** start of Recorded information **
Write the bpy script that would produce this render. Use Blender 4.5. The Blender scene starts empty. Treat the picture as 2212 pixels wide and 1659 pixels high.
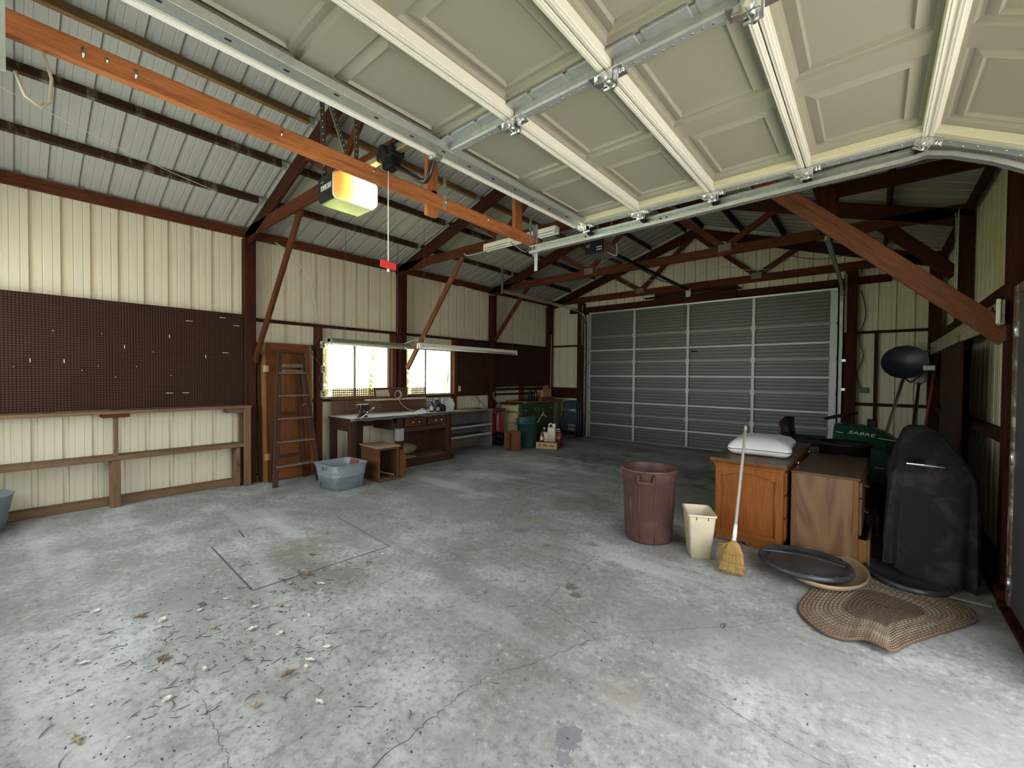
import bpy, bmesh, math, random
from mathutils import Vector, Matrix
random.seed(11)
S = bpy.context.scene
COL = S.collection
PI = math.pi

# ---------------------------------------------------------------- camera
cam_d = bpy.data.cameras.new('camera'); cam = bpy.data.objects.new('camera', cam_d); COL.objects.link(cam)
cam_d.sensor_fit = 'HORIZONTAL'; cam_d.sensor_width = 36.0; cam_d.lens = 36.0 * 919.56 / 2212.0
cam_d.clip_start = 0.03; cam_d.clip_end = 200
_yaw, _pit, _rol = -0.703914, -0.0180105, 0.0084808
_f = Vector((math.sin(_yaw) * math.cos(_pit), math.cos(_yaw) * math.cos(_pit), math.sin(_pit)))
_r = Vector((math.cos(_yaw), -math.sin(_yaw), 0)); _u = _r.cross(_f)
_r2 = math.cos(_rol) * _r + math.sin(_rol) * _u; _u2 = -math.sin(_rol) * _r + math.cos(_rol) * _u
_m = Matrix((_r2, _u2, -_f)).transposed().to_4x4(); _m.translation = Vector((0, 0, 1.5))
cam.matrix_world = _m
S.camera = cam

# ---------------------------------------------------------------- sky, daylight portals, exposure
SKY = 5.0
W = bpy.data.worlds.new('overcast_sky'); S.world = W; W.use_nodes = True
bg = W.node_tree.nodes['Background']; bg.inputs['Color'].default_value = (0.93, 0.97, 1.0, 1); bg.inputs['Strength'].default_value = SKY
def portal(name, loc, direction, sx, sy):
    l = bpy.data.lights.new(name, 'AREA'); l.shape = 'RECTANGLE'; l.size = sx; l.size_y = sy; l.cycles.is_portal = True
    o = bpy.data.objects.new(name, l); COL.objects.link(o); o.location = loc
    o.rotation_euler = Vector(direction).to_track_quat('-Z', 'Y').to_euler()
portal('daylight_portal_door', (0.93, 1.57, 1.24), (-1, 0, 0), 3.2, 2.6)
portal('daylight_portal_added_window', (-4.1, -0.85, 1.85), (0, 1, 0), 4.5, 2.2)  # guides sky light through the added front window
portal('daylight_portal_window', (-6.9, 3.81, 1.57), (1, 0, 0), 1.3, 1.0)
portal('daylight_portal_window', (-6.9, 5.32, 1.57), (1, 0, 0), 1.3, 1.0)
sun_d = bpy.data.lights.new('sun', 'SUN'); sun_d.energy = 36.0; sun_d.angle = 0.009; sun_d.color = (1.0, 0.95, 0.86)
sun = bpy.data.objects.new('sun', sun_d); COL.objects.link(sun); sun.location = (0, 12, 14); sun.rotation_euler = Vector((0.02, -0.62, -0.78)).to_track_quat('-Z', 'Y').to_euler()
S.view_settings.view_transform = 'Standard'; S.view_settings.look = 'None'
S.view_settings.exposure = 0.45; S.view_settings.gamma = 1.0; S.view_settings.use_curve_mapping = False
cy = S.cycles
cy.max_bounces = 10; cy.diffuse_bounces = 7; cy.glossy_bounces = 4; cy.transmission_bounces = 4; cy.transparent_max_bounces = 12
cy.caustics_reflective = False; cy.caustics_refractive = False; cy.sample_clamp_indirect = 12
cy.use_denoising = True

# ---------------------------------------------------------------- mesh builder
_AX = [Vector((1, 0, 0)), Vector((0, 1, 0)), Vector((0, 0, 1))]
class MB:
    def __init__(s): s.v = []; s.f = []; s.uv = []; s.sm = []; s.mi = []; s.m = 0
    def face(s, idx, uv=None, smooth=False):
        s.f.append(tuple(idx)); s.uv.append(uv); s.sm.append(smooth); s.mi.append(s.m)
    def poly(s, pts, smooth=False):
        b = len(s.v); s.v += [Vector(p) for p in pts]; s.face(range(b, b + len(pts)), None, smooth); return s
    def obox(s, c, ax, ay, az, ch=0.004):
        """chamfered box from a centre and three half-axis vectors; uv u runs along the longest"""
        c = Vector(c); A = [Vector(ax), Vector(ay), Vector(az)]; L = [a.length for a in A]; N = [a.normalized() for a in A]
        ch = min(ch, 0.3 * min(L)); lo = max(range(3), key=lambda i: L[i]); off = random.random() * 7
        vid = {}; loc = []
        b = len(s.v)
        for sx in (-1, 1):
            for sy in (-1, 1):
                for sz in (-1, 1):
                    sg = (sx, sy, sz)
                    for a in range(3):
                        q = [sg[i] * (L[i] if i == a else L[i] - ch) for i in range(3)]
                        vid[sg + (a,)] = len(s.v); s.v.append(c + N[0] * q[0] + N[1] * q[1] + N[2] * q[2]); loc.append(q)
        def add(ids):
            uv = []
            for i in ids:
                q = loc[i - b]; o = [q[k] for k in range(3) if k != lo]
                uv.append((q[lo] + off, o[0] + o[1] * 1.0 + off * 3))
            s.face(ids, uv)
        for a in range(3):
            i, j = [k for k in range(3) if k != a]
            for sa in (-1, 1):
                ids = []
                for si, sj in ((-1, -1), (1, -1), (1, 1), (-1, 1)):
                    g = [0, 0, 0]; g[a] = sa; g[i] = si; g[j] = sj; ids.append(vid[tuple(g) + (a,)])
                add(ids)
        for a, e in ((0, 1), (0, 2), (1, 2)):
            k = 3 - a - e
            for sa in (-1, 1):
                for se in (-1, 1):
                    g = [0, 0, 0]; g[a] = sa; g[e] = se; h = list(g); g[k] = -1; h[k] = 1; g = tuple(g); h = tuple(h)
                    add([vid[g + (a,)], vid[h + (a,)], vid[h + (e,)], vid[g + (e,)]])
        for sx in (-1, 1):
            for sy in (-1, 1):
                for sz in (-1, 1): add([vid[(sx, sy, sz, a)] for a in range(3)])
        return s
    def box(s, x0, x1, y0, y1, z0, z1, ch=0.004):
        return s.obox(((x0 + x1) / 2, (y0 + y1) / 2, (z0 + z1) / 2), (abs(x1 - x0) / 2, 0, 0), (0, abs(y1 - y0) / 2, 0), (0, 0, abs(z1 - z0) / 2), ch)
    def beam(s, p0, p1, w, h, up=(0, 0, 1), ch=0.004):
        p0 = Vector(p0); p1 = Vector(p1); d = p1 - p0; t = d.normalized(); up = Vector(up)
        sd = t.cross(up).normalized(); u2 = sd.cross(t).normalized()
        return s.obox((p0 + p1) / 2, d / 2, sd * w / 2, u2 * h / 2, ch)
    def tube(s, pts, r, n=8, cap=True, closed=False):
        pts = [Vector(p) for p in pts]; k = len(pts); rr = r if isinstance(r, (list, tuple)) else [r] * k
        rings = []; nor = None; acc = 0
        for i, p in enumerate(pts):
            if closed: t = (pts[(i + 1) % k] - pts[i - 1]).normalized()
            else: t = (pts[min(i + 1, k - 1)] - pts[max(i - 1, 0)]).normalized()
            if nor is None:
                nor = t.orthogonal().normalized()
            else:
                nor = (nor - t * nor.dot(t)); nor = nor.normalized() if nor.length > 1e-6 else t.orthogonal().normalized()
            bi = t.cross(nor); b = len(s.v)
            for j in range(n):
                a = 2 * PI * j / n; s.v.append(p + (nor * math.cos(a) + bi * math.sin(a)) * rr[i])
            rings.append(b)
        seg = k if closed else k - 1
        for i in range(seg):
            a, b = rings[i], rings[(i + 1) % k]; l0 = (pts[i] - pts[0]).length
            l1 = l0 + (pts[(i + 1) % k] - pts[i]).length
            for j in range(n):
                j2 = (j + 1) % n
                s.face([a + j, a + j2, b + j2, b + j], [(l0, j * .01), (l0, (j + 1) * .01), (l1, (j + 1) * .01), (l1, j * .01)], True)
        if cap and not closed:
            s.face([rings[0] + j for j in range(n)][::-1]); s.face([rings[-1] + j for j in range(n)])
        return s
    def cyl(s, p0, p1, r, n=16, r1=None):
        return s.tube([p0, p1], [r, r if r1 is None else r1], n)
    def lathe(s, prof, c=(0, 0, 0), n=32, sx=1, sy=1, cap0=True, cap1=False, M=None):
        """profile of (radius, z) spun about z"""
        c = Vector(c); rings = []
        for r, z in prof:
            b = len(s.v)
            for j in range(n):
                a = 2 * PI * j / n; p = Vector((r * math.cos(a) * sx, r * math.sin(a) * sy, z))
                s.v.append(c + (M @ p if M else p))
            rings.append(b)
        for i in range(len(rings) - 1):
            for j in range(n):
                j2 = (j + 1) % n; s.face([rings[i] + j, rings[i] + j2, rings[i + 1] + j2, rings[i + 1] + j], None, True)
        if cap0: s.face([rings[0] + j for j in range(n)][::-1])
        if cap1: s.face([rings[-1] + j for j in range(n)])
        return s
    def loft(s, rings, cap0=True, cap1=True, smooth=True, closed=True):
        ids = []
        for r in rings:
            b = len(s.v); s.v += [Vector(p) for p in r]; ids.append(list(range(b, b + len(r))))
        n = len(ids[0])
        for a, b in zip(ids, ids[1:]):
            for j in range(n if closed else n - 1):
                j2 = (j + 1) % n; s.face([a[j], a[j2], b[j2], b[j]], None, smooth)
        if cap0: s.face(ids[0][::-1])
        if cap1: s.face(ids[-1])
        return s
    def prism(s, pts, d):
        """polygon pts extruded by vector d"""
        d = Vector(d); return s.loft([pts, [Vector(p) + d for p in pts]], smooth=False)
    def sphere(s, c, rx, ry, rz, n=14, k=8):
        prof = [(math.sin(PI * i / k), -math.cos(PI * i / k)) for i in range(k + 1)]
        prof[0] = (0.02, -1); prof[-1] = (0.02, 1); c = Vector(c); rings = []
        return s.loft([[c + Vector((r * math.cos(2 * PI * j / n) * rx, r * math.sin(2 * PI * j / n) * ry, z * rz)) for j in range(n)] for r, z in prof])
    def build(s, name, mat, parent=None, world=True, **props):
        off = Vector((0, 0, 0)); p = parent
        if world:
            while p is not None: off = off + p.location; p = p.parent
        me = bpy.data.meshes.new(name); me.from_pydata([tuple(v - off) for v in s.v], [], s.f)
        mats = mat if isinstance(mat, (list, tuple)) else [mat]
        for m in mats: me.materials.append(m)
        uvl = me.uv_layers.new(name='UVMap').data; li = 0
        for fi, f in enumerate(s.f):
            uv = s.uv[fi]
            for k, vi in enumerate(f):
                if uv: uvl[li].uv = uv[k]
                else: v = s.v[vi]; uvl[li].uv = (v.z, v.x + v.y)
                li += 1
        me.polygons.foreach_set('use_smooth', s.sm); me.polygons.foreach_set('material_index', s.mi)
        bm = bmesh.new(); bm.from_mesh(me); bmesh.ops.recalc_face_normals(bm, faces=bm.faces); bm.to_mesh(me); bm.free()
        o = bpy.data.objects.new(name, me); COL.objects.link(o)
        if parent is not None: o.parent = parent
        for k, v in props.items(): o[k] = v
        return o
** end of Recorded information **
» **Problem to solve**
Reproduce the material above from its first line through the line containing "PI = math.pi", both ends included, and skip every picture.

» **Task output**
Write the bpy script that would produce this render. Use Blender 4.5. The Blender scene starts empty. Treat the picture as 2212 pixels wide and 1659 pixels high.
import bpy, bmesh, math, random
from mathutils import Vector, Matrix
random.seed(11)
S = bpy.context.scene
COL = S.collection
PI = math.pi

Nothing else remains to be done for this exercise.